If successful, Curley, along with the group Suffolk Students for Peace and Justice, would help bring locally roasted and Fair Trade Certified Equal Exchange coffee to Suffolk.

"Fair trade isn't a flavor, but Starbucks seems to promote it that way," Curley explained. "Fair trade is an economic practice."

During the week of Nov. 15-19, SUSPJ collected nearly 400 signatures in the Donahue Café in support of their efforts to bring fair trade coffee to the university.
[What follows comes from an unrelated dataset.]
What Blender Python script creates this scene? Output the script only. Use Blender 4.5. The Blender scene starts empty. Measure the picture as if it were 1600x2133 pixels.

After sending them to General Manager of Dining Services and Sodexho employee Tom Fuller, the group will now wait for his reply, all while continuing their efforts to gain the student body's support.

"For Suffolk consumers ... [Starbucks] only offers one blend of Fair Trade Certified coffee," Curley said. "It's a mild blend ... it won't sell."

According to Fuller, who has been working at Suffolk for five years, Sodexho ordered this blend within three days of Curley's proposition to purvey fair trade coffee. In opposition to SUSPJ's claim that just one percent of Starbuck's beans are actually Fair Trade Certified, Fuller, after speaking to a Starbucks representative, said, "Although it's not a huge number, it's actually closer to five percent."

"As a local general manager, I don't have a whole lot of say from who we buy from," Fuller said. Fuller admitted that Sodexho "negotiates deals that cover the whole United States and North America," which makes it harder to break existing contracts in order to do business with local companies.